--- START OF DATASET EXTRACT ---

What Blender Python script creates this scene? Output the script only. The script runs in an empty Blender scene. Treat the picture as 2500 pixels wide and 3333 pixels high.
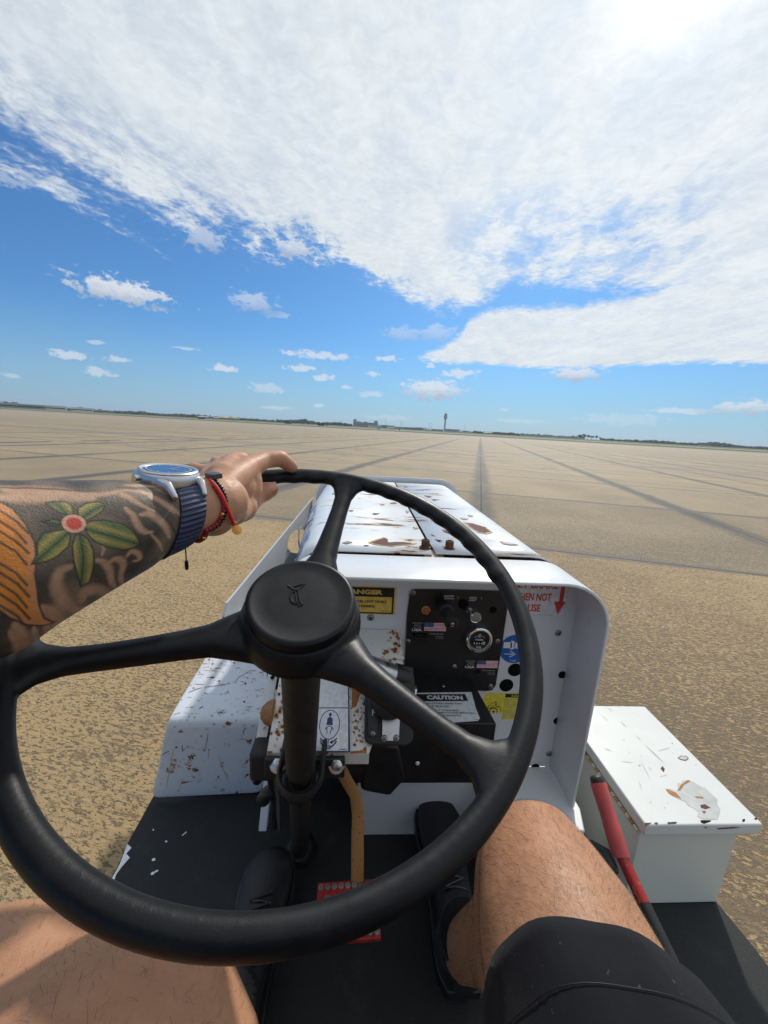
import bpy, bmesh, math, random
import numpy as np
from mathutils import Vector, Matrix
from mathutils.noise import noise as pnoise
R = math.radians
random.seed(7)
sc = bpy.context.scene
COL = sc.collection
H = 1.45                                   # eye above the concrete

# ------------------------------------------------------------------ camera
FPX, CXP, CYP = 1252.0, 1250.0, 1666.5     # focal length and centre in photograph pixels
YAW, PITCH, ROLL = R(3.6), R(12.33), R(3.18)
_f = np.array([math.sin(YAW)*math.cos(PITCH), math.cos(YAW)*math.cos(PITCH), -math.sin(PITCH)])
_r = np.array([math.cos(YAW), -math.sin(YAW), 0.0]); _u = np.cross(_r, _f)
CR = _r*math.cos(ROLL)+_u*math.sin(ROLL); CU = -_r*math.sin(ROLL)+_u*math.cos(ROLL); CF = _f
cam = bpy.data.cameras.new('camera'); co = bpy.data.objects.new('camera', cam); COL.objects.link(co)
co.matrix_world = Matrix(((CR[0], CU[0], -CF[0], 0), (CR[1], CU[1], -CF[1], 0), (CR[2], CU[2], -CF[2], H), (0, 0, 0, 1)))
cam.sensor_fit = 'VERTICAL'; cam.sensor_height = 36; cam.lens = FPX/3333*36
cam.clip_start = 0.02; cam.clip_end = 20000
sc.camera = co

def ray(px, py):
    d = (px-CXP)/FPX*CR-(py-CYP)/FPX*CU+CF
    return d/np.linalg.norm(d)
def onX(px, py, X): d = ray(px, py); return d*X/d[0]
def onY(px, py, Y): d = ray(px, py); return d*Y/d[1]
def onZ(px, py, Z): d = ray(px, py); return d*Z/d[2]
def zc(px, py, z): return CR*((px-CXP)/FPX*z)-CU*((py-CYP)/FPX*z)+CF*z

# ------------------------------------------------------------------ node helper
class NT:
    def __init__(s, tree): s.t = tree; s.n = tree.nodes; s.l = tree.links
    def new(s, typ, **kw):
        n = s.n.new(typ)
        for k, v in kw.items(): setattr(n, k, v)
        return n
    def put(s, sock, v):
        if isinstance(v, bpy.types.NodeSocket): s.l.new(v, sock)
        elif v is not None: sock.default_value = v
    def m(s, op, a, b=None, c=None, clamp=False):
        n = s.new('ShaderNodeMath', operation=op, use_clamp=clamp); s.put(n.inputs[0], a)
        if b is not None: s.put(n.inputs[1], b)
        if c is not None: s.put(n.inputs[2], c)
        return n.outputs[0]
    def vm(s, op, a, b=None, sc_=None):
        n = s.new('ShaderNodeVectorMath', operation=op); s.put(n.inputs[0], a)
        if b is not None: s.put(n.inputs[1], b)
        if sc_ is not None: s.put(n.inputs['Scale'], sc_)
        return n.outputs[0]
    def noise(s, v, scale, detail=4, rough=.55, dist=0, col=False):
        n = s.new('ShaderNodeTexNoise'); s.put(n.inputs['Vector'], v)
        n.inputs['Scale'].default_value = scale; n.inputs['Detail'].default_value = detail
        n.inputs['Roughness'].default_value = rough; n.inputs['Distortion'].default_value = dist
        return n.outputs[1] if col else n.outputs[0]
    def voro(s, v, scale, feat='F1', out='Distance'):
        n = s.new('ShaderNodeTexVoronoi', feature=feat); s.put(n.inputs['Vector'], v); n.inputs['Scale'].default_value = scale
        return n.outputs[out]
    def step(s, x, a, b, c=0.0, d=1.0, smooth=True):
        n = s.new('ShaderNodeMapRange'); n.interpolation_type = 'SMOOTHSTEP' if smooth else 'LINEAR'
        s.put(n.inputs['Value'], x); s.put(n.inputs['From Min'], a); s.put(n.inputs['From Max'], b)
        s.put(n.inputs['To Min'], c); s.put(n.inputs['To Max'], d); return n.outputs[0]
    def mix(s, f, a, b, typ='MIX'):
        n = s.new('ShaderNodeMix', data_type='RGBA', blend_type=typ); s.put(n.inputs[0], f)
        s.put(n.inputs[6], a if isinstance(a, bpy.types.NodeSocket) else (*a[:3], 1)); s.put(n.inputs[7], b if isinstance(b, bpy.types.NodeSocket) else (*b[:3], 1))
        return n.outputs[2]
    def scale(s, v, x, y, z):
        return s.vm('MULTIPLY', v, (x, y, z))
    def xyz(s, v):
        n = s.new('ShaderNodeSeparateXYZ'); s.put(n.inputs[0], v); return n.outputs
    def comb(s, x, y, z):
        n = s.new('ShaderNodeCombineXYZ'); s.put(n.inputs[0], x); s.put(n.inputs[1], y); s.put(n.inputs[2], z); return n.outputs[0]

def lin(r, g, b):
    f = lambda c: (c/255/12.92) if c/255 <= .04045 else ((c/255+.055)/1.055)**2.4
    return (f(r), f(g), f(b))

# ------------------------------------------------------------------ world: sky with its clouds
SUN_AZ, SUN_EL = R(24), R(42)              # azimuth measured from +Y towards +X
world = bpy.data.worlds.new('World'); sc.world = world; world.use_nodes = True
w = NT(world.node_tree); w.n.clear()
sky = w.new('ShaderNodeTexSky', sky_type='NISHITA'); sky.sun_disc = False
sky.sun_elevation = SUN_EL; sky.sun_rotation = SUN_AZ
sky.air_density = 1.0; sky.dust_density = .6; sky.ozone_density = 2.2
tc = w.new('ShaderNodeTexCoord'); D = tc.outputs['Generated']
dx, dy, dz = w.xyz(D)
az = w.m('MULTIPLY', w.m('ARCTAN2', dx, dy), 180/math.pi)
el = w.m('MULTIPLY', w.m('ARCSINE', dz), 180/math.pi)
def fcurve(x, x0, x1, pts, y0, y1):
    """height as a curve of azimuth"""
    n = w.new('ShaderNodeFloatCurve'); c = n.mapping.curves[0]
    P = [((a-x0)/(x1-x0), (b-y0)/(y1-y0)) for a, b in pts]
    c.points[0].location = P[0]; c.points[1].location = P[-1]
    for p in P[1:-1]: c.points.new(*p)
    n.mapping.update(); n.inputs[0].default_value = 1
    w.put(n.inputs[1], w.step(x, x0, x1, smooth=False))
    return w.step(n.outputs[0], 0.0, 1.0, y0, y1, smooth=False)
dzc = w.m('MAXIMUM', dz, .03)
u_, v_ = w.m('DIVIDE', dx, dzc), w.m('DIVIDE', dy, dzc)
PV = w.comb(u_, v_, 0.0)                    # a flat layer seen in perspective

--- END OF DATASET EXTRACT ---

# WORK TO BE COMPLETED
Give back the whole listing as it stands, minus its pictures.

# REPLY
What Blender Python script creates this scene? Output the script only. The script runs in an empty Blender scene. Treat the picture as 2500 pixels wide and 3333 pixels high.
import bpy, bmesh, math, random
import numpy as np
from mathutils import Vector, Matrix
from mathutils.noise import noise as pnoise
R = math.radians
random.seed(7)
sc = bpy.context.scene
COL = sc.collection
H = 1.45                                   # eye above the concrete

# ------------------------------------------------------------------ camera
FPX, CXP, CYP = 1252.0, 1250.0, 1666.5     # focal length and centre in photograph pixels
YAW, PITCH, ROLL = R(3.6), R(12.33), R(3.18)
_f = np.array([math.sin(YAW)*math.cos(PITCH), math.cos(YAW)*math.cos(PITCH), -math.sin(PITCH)])
_r = np.array([math.cos(YAW), -math.sin(YAW), 0.0]); _u = np.cross(_r, _f)
CR = _r*math.cos(ROLL)+_u*math.sin(ROLL); CU = -_r*math.sin(ROLL)+_u*math.cos(ROLL); CF = _f
cam = bpy.data.cameras.new('camera'); co = bpy.data.objects.new('camera', cam); COL.objects.link(co)
co.matrix_world = Matrix(((CR[0], CU[0], -CF[0], 0), (CR[1], CU[1], -CF[1], 0), (CR[2], CU[2], -CF[2], H), (0, 0, 0, 1)))
cam.sensor_fit = 'VERTICAL'; cam.sensor_height = 36; cam.lens = FPX/3333*36
cam.clip_start = 0.02; cam.clip_end = 20000
sc.camera = co

def ray(px, py):
    d = (px-CXP)/FPX*CR-(py-CYP)/FPX*CU+CF
    return d/np.linalg.norm(d)
def onX(px, py, X): d = ray(px, py); return d*X/d[0]
def onY(px, py, Y): d = ray(px, py); return d*Y/d[1]
def onZ(px, py, Z): d = ray(px, py); return d*Z/d[2]
def zc(px, py, z): return CR*((px-CXP)/FPX*z)-CU*((py-CYP)/FPX*z)+CF*z

# ------------------------------------------------------------------ node helper
class NT:
    def __init__(s, tree): s.t = tree; s.n = tree.nodes; s.l = tree.links
    def new(s, typ, **kw):
        n = s.n.new(typ)
        for k, v in kw.items(): setattr(n, k, v)
        return n
    def put(s, sock, v):
        if isinstance(v, bpy.types.NodeSocket): s.l.new(v, sock)
        elif v is not None: sock.default_value = v
    def m(s, op, a, b=None, c=None, clamp=False):
        n = s.new('ShaderNodeMath', operation=op, use_clamp=clamp); s.put(n.inputs[0], a)
        if b is not None: s.put(n.inputs[1], b)
        if c is not None: s.put(n.inputs[2], c)
        return n.outputs[0]
    def vm(s, op, a, b=None, sc_=None):
        n = s.new('ShaderNodeVectorMath', operation=op); s.put(n.inputs[0], a)
        if b is not None: s.put(n.inputs[1], b)
        if sc_ is not None: s.put(n.inputs['Scale'], sc_)
        return n.outputs[0]
    def noise(s, v, scale, detail=4, rough=.55, dist=0, col=False):
        n = s.new('ShaderNodeTexNoise'); s.put(n.inputs['Vector'], v)
        n.inputs['Scale'].default_value = scale; n.inputs['Detail'].default_value = detail
        n.inputs['Roughness'].default_value = rough; n.inputs['Distortion'].default_value = dist
        return n.outputs[1] if col else n.outputs[0]
    def voro(s, v, scale, feat='F1', out='Distance'):
        n = s.new('ShaderNodeTexVoronoi', feature=feat); s.put(n.inputs['Vector'], v); n.inputs['Scale'].default_value = scale
        return n.outputs[out]
    def step(s, x, a, b, c=0.0, d=1.0, smooth=True):
        n = s.new('ShaderNodeMapRange'); n.interpolation_type = 'SMOOTHSTEP' if smooth else 'LINEAR'
        s.put(n.inputs['Value'], x); s.put(n.inputs['From Min'], a); s.put(n.inputs['From Max'], b)
        s.put(n.inputs['To Min'], c); s.put(n.inputs['To Max'], d); return n.outputs[0]
    def mix(s, f, a, b, typ='MIX'):
        n = s.new('ShaderNodeMix', data_type='RGBA', blend_type=typ); s.put(n.inputs[0], f)
        s.put(n.inputs[6], a if isinstance(a, bpy.types.NodeSocket) else (*a[:3], 1)); s.put(n.inputs[7], b if isinstance(b, bpy.types.NodeSocket) else (*b[:3], 1))
        return n.outputs[2]
    def scale(s, v, x, y, z):
        return s.vm('MULTIPLY', v, (x, y, z))
    def xyz(s, v):
        n = s.new('ShaderNodeSeparateXYZ'); s.put(n.inputs[0], v); return n.outputs
    def comb(s, x, y, z):
        n = s.new('ShaderNodeCombineXYZ'); s.put(n.inputs[0], x); s.put(n.inputs[1], y); s.put(n.inputs[2], z); return n.outputs[0]

def lin(r, g, b):
    f = lambda c: (c/255/12.92) if c/255 <= .04045 else ((c/255+.055)/1.055)**2.4
    return (f(r), f(g), f(b))

# ------------------------------------------------------------------ world: sky with its clouds
SUN_AZ, SUN_EL = R(24), R(42)              # azimuth measured from +Y towards +X
world = bpy.data.worlds.new('World'); sc.world = world; world.use_nodes = True
w = NT(world.node_tree); w.n.clear()
sky = w.new('ShaderNodeTexSky', sky_type='NISHITA'); sky.sun_disc = False
sky.sun_elevation = SUN_EL; sky.sun_rotation = SUN_AZ
sky.air_density = 1.0; sky.dust_density = .6; sky.ozone_density = 2.2
tc = w.new('ShaderNodeTexCoord'); D = tc.outputs['Generated']
dx, dy, dz = w.xyz(D)
az = w.m('MULTIPLY', w.m('ARCTAN2', dx, dy), 180/math.pi)
el = w.m('MULTIPLY', w.m('ARCSINE', dz), 180/math.pi)
def fcurve(x, x0, x1, pts, y0, y1):
    """height as a curve of azimuth"""
    n = w.new('ShaderNodeFloatCurve'); c = n.mapping.curves[0]
    P = [((a-x0)/(x1-x0), (b-y0)/(y1-y0)) for a, b in pts]
    c.points[0].location = P[0]; c.points[1].location = P[-1]
    for p in P[1:-1]: c.points.new(*p)
    n.mapping.update(); n.inputs[0].default_value = 1
    w.put(n.inputs[1], w.step(x, x0, x1, smooth=False))
    return w.step(n.outputs[0], 0.0, 1.0, y0, y1, smooth=False)
dzc = w.m('MAXIMUM', dz, .03)
u_, v_ = w.m('DIVIDE', dx, dzc), w.m('DIVIDE', dy, dzc)
PV = w.comb(u_, v_, 0.0)                    # a flat layer seen in perspective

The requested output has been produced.